Antony J Blinken, US deputy secretary of state, said the Afghan and Pakistani leaders renewed their commitment to an “Afghan owned and Afghan led” process during meetings with senior diplomats from the US and China, in a sign of the powerful international pressures for a peaceful end to the war.
Blinken said the first Pakistani-brokered meeting between Afghan officials and authorised Taliban representatives in a hill town near Islamabad on 8 July had been a “very significant development” and there was a “clear desire to return to that process”.
Salahuddin Rabbani, the Afghan foreign minister, said he hoped to see positive moves in the coming weeks on peace talks.
There are doubts over how quickly the talks can begin given the violent splits that developed within the Taliban after it was revealed in late July that the insurgency’s spiritual leader Mullah Omar had been dead for two years.
News of Omar’s death triggered a sharp increase in attacks in Afghanistan as the Taliban’s new leader Mullah Mansoor attempted to assert his authority over a movement divided over both his leadership and the wisdom of negotiating with the Kabul government.
In a statement Pakistan’s foreign ministry appeared to recognise the divisions by explicitly referring to multiple Taliban groups.
Pakistan “will work to create conditions that encourage participation of Taliban groups in a peace process that demonstrates to them that they have a real option of political engagement”, it said.
The surge in violence, which many in Afghanistan believe is caused by clandestine Pakistani support for the rebels, heaped pressure on Ashraf Ghani, the Afghan president, to abandon his policy of making concessions to Islamabad to gain Pakistan’s backing for peace talks.
Afghanistan’s enduring security crisis was highlighted on the eve of Ghani’s arrival in Islamabad when 37 people were killed during a Taliban attack on Kandahar airport, a major civilian and military hub in the country’s south.
Ghani told the conference that steps taken by Pakistan against terrorism had further undermined Afghan security by flushing ever more militants across the border.
He said Afghan special forces had been forced to launch more than 40 operations against the TTP and that the country was now a hotbed of international jihadi.
“Al-Qaida, [Isis] and terrorists from China, Russia, Uzbekistan, Tajikistan, the Middle East are all, unfortunately, present on our soil,” he said.
Aziz Ahmed Khan, a former Pakistani ambassador to both Kabul and New Delhi, said there was now a “ray of hope” for improved relations with India.

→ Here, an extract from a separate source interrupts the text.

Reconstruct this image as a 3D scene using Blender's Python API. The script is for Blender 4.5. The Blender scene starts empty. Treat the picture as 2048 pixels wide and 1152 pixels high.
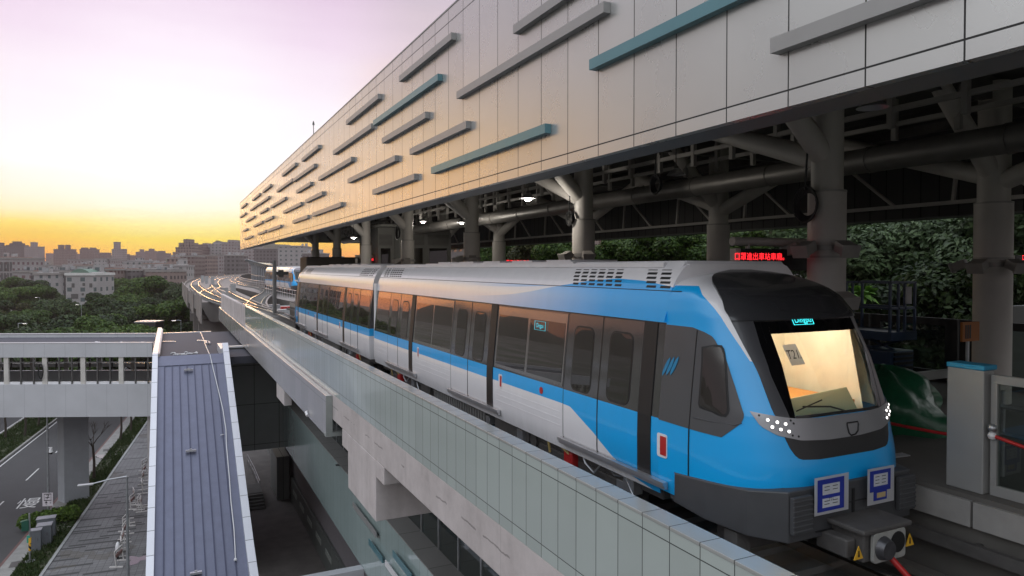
import bpy, bmesh, math, random
import numpy as np
from mathutils import Vector, Matrix
random.seed(7)
rng = np.random.default_rng(7)
SC = bpy.context.scene
COL = SC.collection
R = math.radians
# ------------------------------------------------------------------ camera model (used to read real positions off the survey photo)
FPX = 1400.0; PIT = R(1.1); CXP, VHZ = 1024.0, 535.0
CYP = VHZ + FPX*math.tan(PIT)
YAW = math.atan(682/1400.0)
CAMZ = 19.3
RAIL = 15.6            # rail level
XC = 6.93              # centre of the near track
def ray(u, v):
    a = (u-CXP)/FPX; b = -(v-CYP)/FPX
    fy, fz, uy, uz = math.cos(PIT), -math.sin(PIT), math.sin(PIT), math.cos(PIT)
    fw = fy+b*uy
    return Vector((fw*math.sin(YAW)+a*math.cos(YAW), fw*math.cos(YAW)-a*math.sin(YAW), fz+b*uz))
def at(u, v, X=None, Y=None, Z=None):
    d = ray(u, v)
    t = X/d.x if X is not None else Y/d.y if Y is not None else (Z-CAMZ)/d.z
    return Vector((d.x*t, d.y*t, CAMZ+d.z*t))
def lerp(pts, x):
    """piecewise linear through sorted (x, y) pairs"""
    if x <= pts[0][0]: return pts[0][1]
    for (x0, y0), (x1, y1) in zip(pts, pts[1:]):
        if x <= x1: return y0+(y1-y0)*(x-x0)/((x1-x0) or 1e-9)
    return pts[-1][1]
# ------------------------------------------------------------------ mesh builder
LOC = {}
def rootloc(o):
    return LOC.get(o.name, Vector((0, 0, 0))) if o.parent is None else rootloc(o.parent)
class MB:
    def __init__(s, xf=None, flip=False):
        s.v = []; s.f = []; s.m = []; s.c = []; s.xf = xf; s.flip = flip; s.mi = 0
    def add(s, vs, fs, mi=None, canon=None):
        b = len(s.v)
        for k, p in enumerate(vs):
            p = Vector(p)
            s.c.append(canon[k] if canon else (p.y, p.z-RAIL, 0.0))
            s.v.append(s.xf(p) if s.xf else p)
        for f in fs:
            f = [b+i for i in f]
            s.f.append(f[::-1] if s.flip else f); s.m.append(s.mi if mi is None else mi)
        return s
    def box(s, x0, x1, y0, y1, z0, z1, mi=None):
        if x0 > x1: x0, x1 = x1, x0
        if y0 > y1: y0, y1 = y1, y0
        if z0 > z1: z0, z1 = z1, z0
        v = [(x0,y0,z0),(x1,y0,z0),(x1,y1,z0),(x0,y1,z0),(x0,y0,z1),(x1,y0,z1),(x1,y1,z1),(x0,y1,z1)]
        return s.add(v, [(3,2,1,0),(4,5,6,7),(0,1,5,4),(1,2,6,5),(2,3,7,6),(3,0,4,7)], mi)
    def obox(s, c, ax, ay, az, mi=None):
        """box from a centre and three half-axis vectors"""
        c, ax, ay, az = Vector(c), Vector(ax), Vector(ay), Vector(az)
        v = [c+i*ax+j*ay+k*az for k in (-1,1) for (i,j) in ((-1,-1),(1,-1),(1,1),(-1,1))]
        return s.add(v, [(3,2,1,0),(4,5,6,7),(0,1,5,4),(1,2,6,5),(2,3,7,6),(3,0,4,7)], mi)
    def bar(s, p, q, w, h, up=(0,0,1), mi=None):
        """box beam from p to q, width w, height h"""
        p, q = Vector(p), Vector(q); d = q-p; n = d.normalized()
        side = n.cross(Vector(up))
        side = side.normalized() if side.length > 1e-5 else Vector((1,0,0))
        u = side.cross(n)
        return s.obox((p+q)/2, d/2, side*(w/2), u*(h/2), mi)
    def tube(s, pts, r, seg=8, mi=None, caps=True):
        pts = [Vector(p) for p in pts]; n = len(pts)
        rs = r if isinstance(r, (list, tuple)) else [r]*n
        vs = []; prev = None
        for i, p in enumerate(pts):
            t = (pts[min(i+1, n-1)]-pts[max(i-1, 0)]).normalized()
            a = prev if prev is not None else (Vector((0,0,1)) if abs(t.z) < .9 else Vector((1,0,0)))
            a = a-t*a.dot(t)
            a = a.normalized() if a.length > 1e-6 else Vector((1,0,0))
            prev = a; b = t.cross(a)
            for k in range(seg):
                th = 2*math.pi*k/seg
                vs.append(p+a*(rs[i]*math.cos(th))+b*(rs[i]*math.sin(th)))
        fs = []
        for i in range(n-1):
            for k in range(seg):
                k2 = (k+1) % seg
                fs.append((i*seg+k, i*seg+k2, (i+1)*seg+k2, (i+1)*seg+k))
        if caps:
            fs.append(tuple(range(seg))[::-1]); fs.append(tuple((n-1)*seg+k for k in range(seg)))
        return s.add(vs, fs, mi)
    def prism(s, poly, d, mi=None):
        """a closed polygon swept by the vector d"""
        n = len(poly); p = [Vector(q) for q in poly]; d = Vector(d)
        vs = p+[q+d for q in p]
        nrm = Vector((0,0,0))
        for i in range(n): nrm += p[i].cross(p[(i+1) % n])
        fs = [tuple(range(n))[::-1], tuple(range(n, 2*n))]+[(i, (i+1) % n, n+(i+1) % n, n+i) for i in range(n)]
        if nrm.dot(d) < 0: fs = [f[::-1] for f in fs]
        return s.add(vs, fs, mi)
    def sheet(s, path, prof, mi=None, closed=False):
        """sweep the profile [(offset, z)] along a plan path [(x, y)]"""
        m = len(prof); vs = []
        n = len(path)
        for i, (x, y) in enumerate(path):
            a = path[max(i-1, 0)]; b = path[min(i+1, n-1)]
            t = Vector((b[0]-a[0], b[1]-a[1], 0)).normalized(); nr = Vector((t.y, -t.x, 0))
            for o, z in prof: vs.append(Vector((x, y, 0))+nr*o+Vector((0, 0, z)))
        fs = []
        mm = m if closed else m-1
        for i in range(n-1):
            for k in range(mm):
                k2 = (k+1) % m
                fs.append((i*m+k, (i+1)*m+k, (i+1)*m+k2, i*m+k2))
        if closed:
            fs.append(tuple(range(m))); fs.append(tuple((n-1)*m+k for k in range(m))[::-1])
        return s.add(vs, fs, mi)
    def grid(s, nu, nv, fn, mi=None, canon=None):
        vs = [fn(i, j) for i in range(nu) for j in range(nv)]
        cs = [canon(i, j) for i in range(nu) for j in range(nv)] if canon else None
        return s.add(vs, [(i*nv+j, (i+1)*nv+j, (i+1)*nv+j+1, i*nv+j+1) for i in range(nu-1) for j in range(nv-1)], mi, cs)
    def ball(s, c, r, seg=10, mi=None):
        c = Vector(c); rx, ry, rz = r if isinstance(r, (tuple, list)) else (r, r, r)
        n = seg//2+1
        vs = []
        for i in range(n):
            ph = -math.pi/2+math.pi*i/(n-1)
            for k in range(seg):
                th = 2*math.pi*k/seg
                vs.append(c+Vector((rx*math.cos(ph)*math.cos(th), ry*math.cos(ph)*math.sin(th), rz*math.sin(ph))))
        return s.add(vs, [(i*seg+k, i*seg+(k+1) % seg, (i+1)*seg+(k+1) % seg, (i+1)*seg+k) for i in range(n-1) for k in range(seg)], mi)
    def text(s, txt, origin, right, up, size, depth=.004, mi=None, align='CENTER', squash=1.0):
        cu = bpy.data.curves.new('lettering', 'FONT'); cu.body = txt; cu.size = 1.0; cu.align_x = align; cu.align_y = 'CENTER'
        cu.extrude = 0.0
        ob = bpy.data.objects.new('lettering', cu); COL.objects.link(ob)
        bpy.context.view_layer.update()
        me = bpy.data.meshes.new_from_object(ob.evaluated_get(bpy.context.evaluated_depsgraph_get()))
        o, r, u = Vector(origin), Vector(right).normalized(), Vector(up).normalized(); n = r.cross(u)
        vs = [o+r*(p.co.x*size*squash)+u*(p.co.y*size)+n*depth for p in me.vertices]
        s.add(vs, [tuple(p.vertices) for p in me.polygons], mi)
        bpy.data.objects.remove(ob); bpy.data.meshes.remove(me); bpy.data.curves.remove(cu)
        return s
    def build(s, name, mats, parent=None, smooth=None, bevel=0, loc=None, fix=False):
        me = bpy.data.meshes.new(name)
        off = rootloc(parent) if parent else (Vector(loc) if loc is not None else Vector((0,0,0)))
        me.from_pydata([tuple(p-off) for p in s.v], [], s.f)
        if not isinstance(mats, (list, tuple)): mats = [mats]
        for m in mats: me.materials.append(m)
        if len(mats) > 1: me.polygons.foreach_set('material_index', s.m)
        at_ = me.attributes.new('canon', 'FLOAT_VECTOR', 'POINT')
        at_.data.foreach_set('vector', [c for t in s.c for c in t])
        if fix:
            bm = bmesh.new(); bm.from_mesh(me); bmesh.ops.remove_doubles(bm, verts=bm.verts, dist=1e-5)
            bmesh.ops.recalc_face_normals(bm, faces=bm.faces); bm.to_mesh(me); bm.free()
        me.validate()
        if smooth:
            me.polygons.foreach_set('use_smooth', [True]*len(me.polygons))
            me.set_sharp_from_angle(angle=R(smooth))
        me.update()
        o = bpy.data.objects.new(name, me); COL.objects.link(o)
        if parent: o.parent = parent
        elif loc is not None: o.location = loc; LOC[o.name] = Vector(loc)
        if bevel:
            b = o.modifiers.new('bevel', 'BEVEL'); b.width = bevel; b.segments = 2; b.limit_method = 'ANGLE'; b.angle_limit = R(40)
            b.harden_normals = False
        return o
def tag(o, label=None, cat=None, group=None, kind=None):
    if label: o['label'] = label
    if cat: o['category'] = cat
    if group: o['group'] = group
    if kind: o['kind'] = kind
    return o
def empty(name, loc, label=None, cat=None, group=None, kind=None, rz=0):
    o = bpy.data.objects.new(name, None); COL.objects.link(o); o.location = loc; o.rotation_euler.z = rz
    o.empty_display_size = .2
    LOC[o.name] = Vector(loc)
    return tag(o, label, cat, group, kind)
def copy_tree(o, parent=None, loc=None):
    c = o.copy(); COL.objects.link(c)
    if parent: c.parent = parent
    if loc is not None: c.location = loc
    for ch in list(o.children): copy_tree(ch, c)
    return c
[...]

However bitter experience meant “you should never be overly enthusiastic because you never know where the next stumbling block will come”, he said.
Khan doubted there would be an immediate resumption of talks with the Taliban saying there now needed to be an “intra-Taliban reconciliation process”.
“Ashraf Ghani probably did have reason to be upset with us so the fact that he has come here and everyone has talked at the highest level is something,” he said.